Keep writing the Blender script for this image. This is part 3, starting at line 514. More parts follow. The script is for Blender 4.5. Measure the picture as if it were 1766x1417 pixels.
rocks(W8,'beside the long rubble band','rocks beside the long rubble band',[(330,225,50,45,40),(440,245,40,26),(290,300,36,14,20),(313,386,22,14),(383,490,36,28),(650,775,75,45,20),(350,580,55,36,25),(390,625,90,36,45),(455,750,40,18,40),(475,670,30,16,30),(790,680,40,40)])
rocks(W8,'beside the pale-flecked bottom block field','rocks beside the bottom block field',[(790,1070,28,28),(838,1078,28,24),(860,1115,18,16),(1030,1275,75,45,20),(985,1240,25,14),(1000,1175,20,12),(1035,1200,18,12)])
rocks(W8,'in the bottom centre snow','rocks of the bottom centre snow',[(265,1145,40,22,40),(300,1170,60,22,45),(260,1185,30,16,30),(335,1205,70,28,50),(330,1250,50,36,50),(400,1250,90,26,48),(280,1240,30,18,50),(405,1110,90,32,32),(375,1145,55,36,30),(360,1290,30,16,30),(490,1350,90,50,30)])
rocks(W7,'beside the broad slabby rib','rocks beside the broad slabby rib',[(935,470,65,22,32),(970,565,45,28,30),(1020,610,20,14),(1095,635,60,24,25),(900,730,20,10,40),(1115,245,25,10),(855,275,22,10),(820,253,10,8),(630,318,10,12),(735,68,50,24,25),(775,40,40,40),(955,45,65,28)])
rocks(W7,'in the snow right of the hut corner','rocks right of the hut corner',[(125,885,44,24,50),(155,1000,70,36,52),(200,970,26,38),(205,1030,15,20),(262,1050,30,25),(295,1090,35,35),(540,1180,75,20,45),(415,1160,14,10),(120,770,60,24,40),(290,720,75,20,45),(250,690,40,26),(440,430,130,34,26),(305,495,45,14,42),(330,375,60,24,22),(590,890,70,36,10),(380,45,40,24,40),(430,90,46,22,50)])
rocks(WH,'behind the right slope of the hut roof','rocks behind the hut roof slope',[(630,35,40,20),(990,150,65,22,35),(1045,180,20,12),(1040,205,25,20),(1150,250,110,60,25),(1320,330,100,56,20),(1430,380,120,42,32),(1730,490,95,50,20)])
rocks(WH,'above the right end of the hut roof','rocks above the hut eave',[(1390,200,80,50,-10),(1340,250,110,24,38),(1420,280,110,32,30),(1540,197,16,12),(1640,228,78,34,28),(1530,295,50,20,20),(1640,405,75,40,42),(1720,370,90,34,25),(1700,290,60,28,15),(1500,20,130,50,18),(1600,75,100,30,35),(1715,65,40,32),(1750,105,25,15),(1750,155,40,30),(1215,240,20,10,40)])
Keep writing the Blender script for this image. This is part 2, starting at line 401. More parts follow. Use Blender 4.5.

****************

**Problem to work on**
Copy out all the entries shown above, character for character.

**Output**
Keep writing the Blender script for this image. This is part 3, starting at line 514. More parts follow. The script is for Blender 4.5. Measure the picture as if it were 1766x1417 pixels.
rocks(W8,'beside the long rubble band','rocks beside the long rubble band',[(330,225,50,45,40),(440,245,40,26),(290,300,36,14,20),(313,386,22,14),(383,490,36,28),(650,775,75,45,20),(350,580,55,36,25),(390,625,90,36,45),(455,750,40,18,40),(475,670,30,16,30),(790,680,40,40)])
rocks(W8,'beside the pale-flecked bottom block field','rocks beside the bottom block field',[(790,1070,28,28),(838,1078,28,24),(860,1115,18,16),(1030,1275,75,45,20),(985,1240,25,14),(1000,1175,20,12),(1035,1200,18,12)])
rocks(W8,'in the bottom centre snow','rocks of the bottom centre snow',[(265,1145,40,22,40),(300,1170,60,22,45),(260,1185,30,16,30),(335,1205,70,28,50),(330,1250,50,36,50),(400,1250,90,26,48),(280,1240,30,18,50),(405,1110,90,32,32),(375,1145,55,36,30),(360,1290,30,16,30),(490,1350,90,50,30)])
rocks(W7,'beside the broad slabby rib','rocks beside the broad slabby rib',[(935,470,65,22,32),(970,565,45,28,30),(1020,610,20,14),(1095,635,60,24,25),(900,730,20,10,40),(1115,245,25,10),(855,275,22,10),(820,253,10,8),(630,318,10,12),(735,68,50,24,25),(775,40,40,40),(955,45,65,28)])
rocks(W7,'in the snow right of the hut corner','rocks right of the hut corner',[(125,885,44,24,50),(155,1000,70,36,52),(200,970,26,38),(205,1030,15,20),(262,1050,30,25),(295,1090,35,35),(540,1180,75,20,45),(415,1160,14,10),(120,770,60,24,40),(290,720,75,20,45),(250,690,40,26),(440,430,130,34,26),(305,495,45,14,42),(330,375,60,24,22),(590,890,70,36,10),(380,45,40,24,40),(430,90,46,22,50)])
rocks(WH,'behind the right slope of the hut roof','rocks behind the hut roof slope',[(630,35,40,20),(990,150,65,22,35),(1045,180,20,12),(1040,205,25,20),(1150,250,110,60,25),(1320,330,100,56,20),(1430,380,120,42,32),(1730,490,95,50,20)])
rocks(WH,'above the right end of the hut roof','rocks above the hut eave',[(1390,200,80,50,-10),(1340,250,110,24,38),(1420,280,110,32,30),(1540,197,16,12),(1640,228,78,34,28),(1530,295,50,20,20),(1640,405,75,40,42),(1720,370,90,34,25),(1700,290,60,28,15),(1500,20,130,50,18),(1600,75,100,30,35),(1715,65,40,32),(1750,105,25,15),(1750,155,40,30),(1215,240,20,10,40)])
Keep writing the Blender script for this image. This is part 2, starting at line 401. More parts follow. Use Blender 4.5.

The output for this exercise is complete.